### MATERIAL PROVIDED:
----------
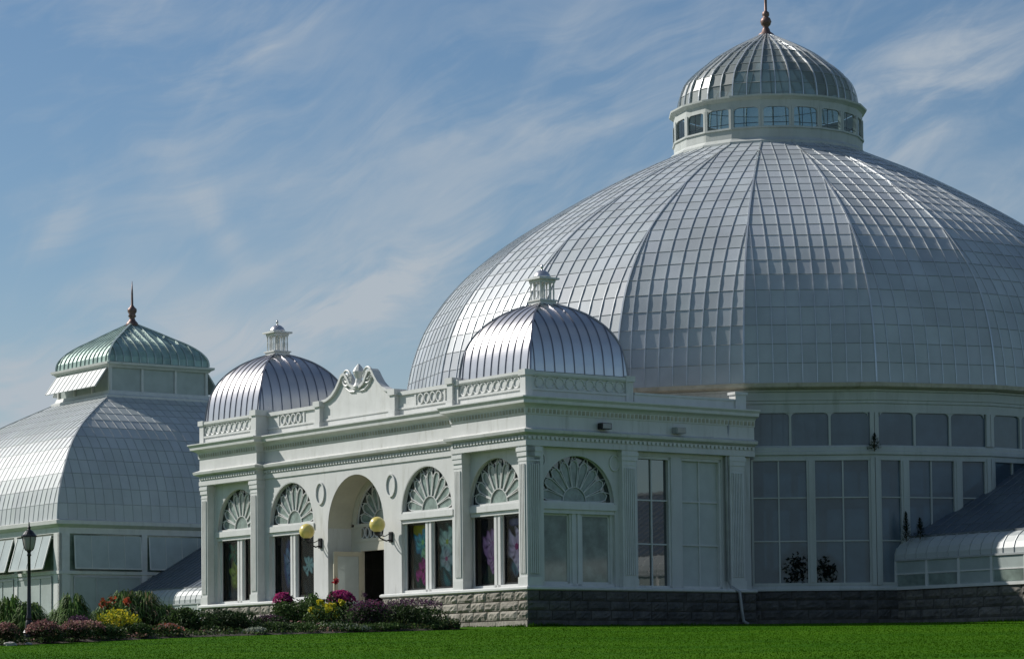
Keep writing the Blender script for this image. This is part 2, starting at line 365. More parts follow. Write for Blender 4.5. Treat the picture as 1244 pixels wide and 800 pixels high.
def polyroof(cx, cy, N, a0, prof, step, spacing, parent, skin_mat, bar_mat, bw=.05, bh=.05, lap=.018, off=0.5, tone=.07, rows=True, name='roof_glazing', barname='glazing_bars', hipw=None, facets=None, lapname='glazing_laps'):
    pr = resample(prof, step); tn = math.tan(math.pi/N); skin = MB(); bars = MB(); laps = MB()
    fine = resample(prof, step/2)
    for k in (facets if facets is not None else range(N)):
        ang = a0+2*math.pi*k/N
        nx, ny = math.sin(ang), -math.cos(ang); tx, ty = math.cos(ang), math.sin(ang)
        def P(a_, u, z, h=0): return (cx+nx*(a_+h)+tx*u, cy+ny*(a_+h)+ty*u, z+h*.6)
        hw0 = max(a_ for a_, z in pr)*tn; us = []
        i = 0
        while (i+off)*spacing < hw0+spacing: us += [(i+off)*spacing, -(i+off)*spacing] if (i+off) else [0.0]; i += 1
        us = sorted(set(round(u, 4) for u in us))
        for j in range(len(pr)-1):
            (a1, z1), (a2, z2) = pr[j], pr[j+1]; h1, h2 = max(a1*tn, .004), max(a2*tn, .004); hm = max(h1, h2)
            seg = [-hm]+[u for u in us if -hm < u < hm]+[hm]
            for ua, ub in zip(seg, seg[1:]):
                c1a, c1b, c2a, c2b = (max(-h1, min(h1, ua)), max(-h1, min(h1, ub)), max(-h2, min(h2, ua)), max(-h2, min(h2, ub)))
                if c1b-c1a < 1e-4 and c2b-c2a < 1e-4: continue
                g = 1+rng.uniform(-tone, tone); tw = rng.uniform(-.003, .003)
                vs = [P(a1, c1a, z1), P(a1, c1b, z1), P(a2, c2b, z2), P(a2, c2a, z2)]
                skin.add(vs, [(0, 1, 2, 3)], (g, g*(1+rng.uniform(-.01, .01)), g*(1+rng.uniform(-.01, .02))))
            if rows and j > 0:
                laps.beam(P(a1, -h1, z1, .008), P(a1, h1, z1, .008), lap, .012, up=(nx, ny, 1))
        # parallel bars running up the facet until they meet a hip
        for u in us:
            seg = []
            for j in range(len(fine)-1):
                (a1, z1), (a2, z2) = fine[j], fine[j+1]
                h1, h2 = a1*tn, a2*tn
                if abs(u) < h1 and abs(u) < h2: p, q = P(a1, u, z1, bh*.3), P(a2, u, z2, bh*.3)
                elif abs(u) < h1 and h1 > h2:
                    f = (h1-abs(u))/(h1-h2); p = P(a1, u, z1, bh*.3); q = P(a1+(a2-a1)*f, u, z1+(z2-z1)*f, bh*.3)
                else: continue
                bars.beam(p, q, bw, bh, up=(nx, ny, .4))
        # hip at the +u edge
        hw_ = hipw or bw*1.6; kc = 1/math.cos(math.pi/N); ta = ang+math.pi/N; hx, hy = math.sin(ta), -math.cos(ta)
        for j in range(len(fine)-1):
            (a1, z1), (a2, z2) = fine[j], fine[j+1]
            bars.beam((cx+hx*(a1*kc+bh*.4), cy+hy*(a1*kc+bh*.4), z1+bh*.3), (cx+hx*(a2*kc+bh*.4), cy+hy*(a2*kc+bh*.4), z2+bh*.3), hw_, bh*1.2, up=(hx, hy, .4))
    o = skin.build(name, skin_mat, parent)
    bars.build(barname, bar_mat, parent if not isinstance(o, type(None)) and parent.parent else o)
    if rows: laps.build(lapname, M['lap'], parent if parent.parent else o)
    return o

# --- fanlight ---------------------------------------------------------------------
def fanlight(F, uc, zs, Rr, v, parent, petals=9, name='fanlight'):
    g = MB(F); n = 28
    arc = [(uc+Rr*math.cos(math.pi*i/n), zs+Rr*math.sin(math.pi*i/n)) for i in range(n+1)]
    g.add([(u, v+.06, w_) for u, w_ in arc], [tuple(range(n+1))])
    fl = g.build(name, M['dark'], parent)
    pg = MB(F); br = MB(F); hub = .31*Rr; da = math.pi/petals
    def pol(a_, r): return (uc+r*math.cos(a_), zs+r*math.sin(a_))
    def seg(a_, b_, wd=.021): br.beam((a_[0], v+.02, a_[1]), (b_[0], v+.02, b_[1]), wd, .035, up=(0, 1, 0))
    hp = [pol(math.pi*i/14, hub) for i in range(15)]
    pg.add([(u, v+.045, w_) for u, w_ in hp], [tuple(range(15))])
    for a_, b_ in zip(hp, hp[1:]): seg(a_, b_)
    for i in range(petals):
        a1, a2 = i*da, (i+1)*da; am = (a1+a2)/2
        loop = [pol(a1+.02, hub), pol(a1+.03, .72*Rr), pol(a1+da*.22, .83*Rr), pol(am, .88*Rr), pol(a2-da*.22, .83*Rr), pol(a2-.03, .72*Rr), pol(a2-.02, hub)]
        pg.add([(u, v+.04, w_) for u, w_ in loop], [tuple(range(7))])
        for a_, b_ in zip(loop, loop[1:]): seg(a_, b_)
        # outer interlaced arcs
        if i < petals-1: seg(pol(a2, .74*Rr), pol(a2-da*.45, .985*Rr), .016); seg(pol(a2, .74*Rr), pol(a2+da*.45, .985*Rr), .016)
    for a_, b_ in zip(arc, arc[1:]):
        seg((uc+(a_[0]-uc)*.985, zs+(a_[1]-zs)*.985), (uc+(b_[0]-uc)*.985, zs+(b_[1]-zs)*.985), .05)
    pg.build('petal_panes', M['petal'], fl); br.build('tracery', M['white2'], fl)
    return fl
def arch_wall(mb, uc, Rr, zs, u0, u1, zt, vf, vb, n=24, zb=None):
    """spandrel above an arch between u0 and u1 up to zt, plus the soffit"""
    mb.box(u0, uc-Rr, vf, vb, zs, zt); mb.box(uc+Rr, u1, vf, vb, zs, zt)
    A = [(uc-Rr*math.cos(math.pi*i/n), zs+Rr*math.sin(math.pi*i/n)) for i in range(n+1)]
    for (ua, wa), (ub, wb) in zip(A, A[1:]):
        mb.add([(ua, vf, wa), (ub, vf, wb), (ub, vf, zt), (ua, vf, zt), (ua, vb, wa), (ub, vb, wb)], [(0, 1, 2, 3), (0, 4, 5, 1)])
def archivolt(mb, uc, Rr, zs, v, wd=.07, n=24):
    A = [(uc-Rr*math.cos(math.pi*i/n), zs+Rr*math.sin(math.pi*i/n)) for i in range(n+1)]
    for a_, b_ in zip(A, A[1:]): mb.beam((a_[0], v, a_[1]), (b_[0], v, b_[1]), .06, wd, up=(0, 1, 0))

# --- stone courses ------------------------------------------------------------------
def stonework(F, u0, u1, z0, courses, v, seed, depth=.06, blk=.72, parent=None, name='stone_base', rough=1.0):
    r = random.Random(seed); g = MB(F)
    for ci, (za, zb, smooth) in enumerate(courses):
        u = u0-(blk*.5 if ci % 2 else 0)
        while u < u1-.02:
            L = (blk*r.uniform(.75, 1.3)) if not smooth else 1.6*r.uniform(.8, 1.2); a_ = max(u, u0); b_ = min(u+L, u1)
            if u1-b_ < .2: b_ = u1
            if b_-a_ > .05:
                nx_, nz = (7, 4); j_ = .012; vs = []; tn_ = r.uniform(.78, 1.12)
                amp = 0 if smooth else depth*rough
                for iz in range(nz+1):
                    for ix in range(nx_+1):
                        e = (0 < ix < nx_) and (0 < iz < nz)
                        pu = a_+j_+(b_-a_-2*j_)*ix/nx_; pz = za+j_+(zb-za-2*j_)*iz/nz
                        pv = v-(amp*r.uniform(.25, 1.0) if e else 0)-(.02 if smooth else 0)
                        vs.append((pu, pv, pz))
                fs = [(iz*(nx_+1)+ix, iz*(nx_+1)+ix+1, (iz+1)*(nx_+1)+ix+1, (iz+1)*(nx_+1)+ix) for iz in range(nz) for ix in range(nx_)]
                g.add(vs, fs, (tn_, tn_*.99, tn_*.97))
                # sides back to the mortar
                bd = [0, nx_, (nz+1)*(nx_+1)-1, nz*(nx_+1)]
                cs = [vs[i] for i in bd]; ck = [(p[0], v+.03, p[2]) for p in cs]
                g.add(cs+ck, [(0, 4, 5, 1), (1, 5, 6, 2), (2, 6, 7, 3), (3, 7, 4, 0)], (tn_*.9,)*3)
            u = b_ if b_ >= u1 else u+L
    return g

G0 = 1.83
COURSES = [(1.55, 2.02, True), (2.02, 2.30, False), (2.30, 2.58, False), (2.58, 2.87, False)]

# ================================================================== TERRAIN
def gz(x, y):
    return min(-1.6+.0416*y, 1.84) + .015*math.sin(x*.31+1)*math.sin(y*.23)
g = MB(); xs = [-400, -200, -100, -60]+[-40+i for i in range(81)]+[60, 100, 200, 400]; ys = [-40, 0, 20, 35]+[45+i*.75 for i in range(60)]+[95, 105, 130, 200, 400, 900]
for y in ys:
    for x in xs: g.v.append((x, y, gz(x, max(y, 0)) if abs(x) < 60 else min(-1.6+.0416*max(y, 0), 1.84)))
nX = len(xs)
g.f = [(j*nX+i, j*nX+i+1, (j+1)*nX+i+1, (j+1)*nX+i) for j in range(len(ys)-1) for i in range(nX-1)]; g.c = [(1, 1, 1)]*len(g.f)
lawn = g.build('lawn', M['lawn'], smooth=True); tag(lawn, 'bright green mown lawn sloping up to the conservatory', 'lawn', kind='structure')
# flower bed soil
BEDF = [(-22, 61.5), (-16, 63.5), (-12.2, 65.7), (-11.0, 67.2), (-10.3, 68.6), (-8.65, 71.5), (-6.8, 73.6), (-3.81, 76.8), (-2.2, 78.6), (-1.45, 79.5)]
BEDB = [(-22, 66), (-17, 70), (-14.5, 72.5), (-13.2, 74.5), (-12.2, 76.0), (-10.5, 78.5), (-8.2, 80.5), (-5.4, 82.6), (-3.0, 82.6), (-1.7, 81.6)]
g = MB()
for (x1, y1), (x2, y2) in zip(BEDF, BEDB):
    for k, h in ((0, -.03), (.1, .06), (.5, .10), (.9, .06), (1, -.03)):
        x = x1+(x2-x1)*k; y = y1+(y2-y1)*k; g.v.append((x, y, gz(x, y)+h))
g.f = [(i*5+k, i*5+k+1, (i+1)*5+k+1, (i+1)*5+k) for i in range(len(BEDF)-1) for k in range(4)]; g.c = [(1, 1, 1)]*len(g.f)
tag(g.build('flower_bed', M['soil'], smooth=True), 'dark soil of the curved flower bed in front of the entrance', 'flower bed', kind='structure')
# entrance path behind the bed
g = MB(); g.box(-3.2, 2.9, -24.0, -17.9, 1.80, 1.862); tag(g.build('path', M['path'], matw=BM), 'paved path to the arched entrance', 'path', kind='structure')

# real blades over the part of the lawn one can see
def grass_field():
    r = np.random.default_rng(3); n = 90000
    y = 50+34*r.random(n); x = (r.random(n)-.5)*2*(.19*y+.5)
    zz = np.minimum(-1.6+.0416*y, 1.84)+.015*np.sin(x*.31+1)*np.sin(y*.23)
    keep = np.ones(n, bool)
    lx = (x-9.08)*math.cos(-BROT)-(y-100)*math.sin(-BROT); ly = (x-9.08)*math.sin(-BROT)+(y-100)*math.cos(-BROT)
    keep &= ~((np.abs(lx) < 9.5) & (ly > -17.6)); keep &= ~((lx > 9) & (ly > -5.2)); keep &= (lx**2+ly**2 > 12.7**2)
    fy = np.interp(x, [p[0] for p in BEDF], [p[1] for p in BEDF]); keep &= ~((y > fy+.15) & (x < -.2))
    x, y, zz = x[keep], y[keep], zz[keep]; n0 = len(x)
    # uncut tufts along the foot of the walls
    wx, wy = [], []
    for (xa, ya, xb, yb, k) in ((-2.0, -17.62, 9.4, -17.62, 2500), (9.4, -17.6, 9.4, -9.0, 2500), (8.8, -9.3, 11.4, -5.2, 1500), (11.3, -5.15, 22, -5.15, 3000)):
        t_ = r.random(k); d_ = np.abs(r.normal(0, .07, k)); L_ = math.hypot(xb-xa, yb-ya)
        wx.append(xa+(xb-xa)*t_+(yb-ya)/L_*d_); wy.append(ya+(yb-ya)*t_-(xb-xa)/L_*d_)
    wx, wy = np.concatenate(wx), np.concatenate(wy)
    ex = 9.08+wx*math.cos(BROT)-wy*math.sin(BROT); ey = 100+wx*math.sin(BROT)+wy*math.cos(BROT)
    x = np.concatenate([x, ex]); y = np.concatenate([y, ey]); zz = np.concatenate([zz, np.minimum(-1.6+.0416*ey, 1.84)+.015*np.sin(ex*.31+1)*np.sin(ey*.23)]); n = len(x)
    a = r.random(n)*math.pi*2; h = .010+.014*r.random(n); h[n0:] = (.03+.12*r.random(n-n0)**2)*(.6+.5*np.sin(x[n0:]*2.1)*np.sin(x[n0:]*.7+1)); wd = .010+.012*r.random(n); lx_ = (r.random(n)-.5)*.05; ly_ = (r.random(n)-.5)*.05
    v = np.empty((n, 3, 3)); dx, dy = np.cos(a)*wd, np.sin(a)*wd
    v[:, 0] = np.stack([x-dx, y-dy, zz-.005], 1); v[:, 1] = np.stack([x+dx, y+dy, zz-.005], 1); v[:, 2] = np.stack([x+lx_, y+ly_, zz+h], 1)
    me = bpy.data.meshes.new('grass'); me.vertices.add(3*n); me.vertices.foreach_set('co', v.reshape(-1))
    me.loops.add(3*n); me.loops.foreach_set('vertex_index', np.arange(3*n, dtype=np.int32)); me.polygons.add(n)
    me.polygons.foreach_set('loop_start', np.arange(0, 3*n, 3, dtype=np.int32)); me.update(calc_edges=True)
    at = me.attributes.new('tone', 'FLOAT_COLOR', 'FACE'); g_ = (.85+.3*r.random(n))*(1+.22*np.sin(x*.45+y*.21)*np.sin(y*.33+x*.1))
    cc = np.stack([.038*g_, .112*g_*(.95+.1*r.random(n)), .003*g_, np.ones(n)], 1); at.data.foreach_set('color', cc.reshape(-1))
    me.materials.append(M['blade']); o = bpy.data.objects.new('grass', me); col.objects.link(o)
    tag(o, 'short green grass blades covering the sloping lawn', 'grass', kind='stuff')
grass_field()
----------
### WHAT YOU ARE ASKED TO DO:
Pull every line containing "part" from the material above.

### RESULT OF THE EXERCISE:
Keep writing the Blender script for this image. This is part 2, starting at line 365. More parts follow. Write for Blender 4.5. Treat the picture as 1244 pixels wide and 800 pixels high.
# real blades over the part of the lawn one can see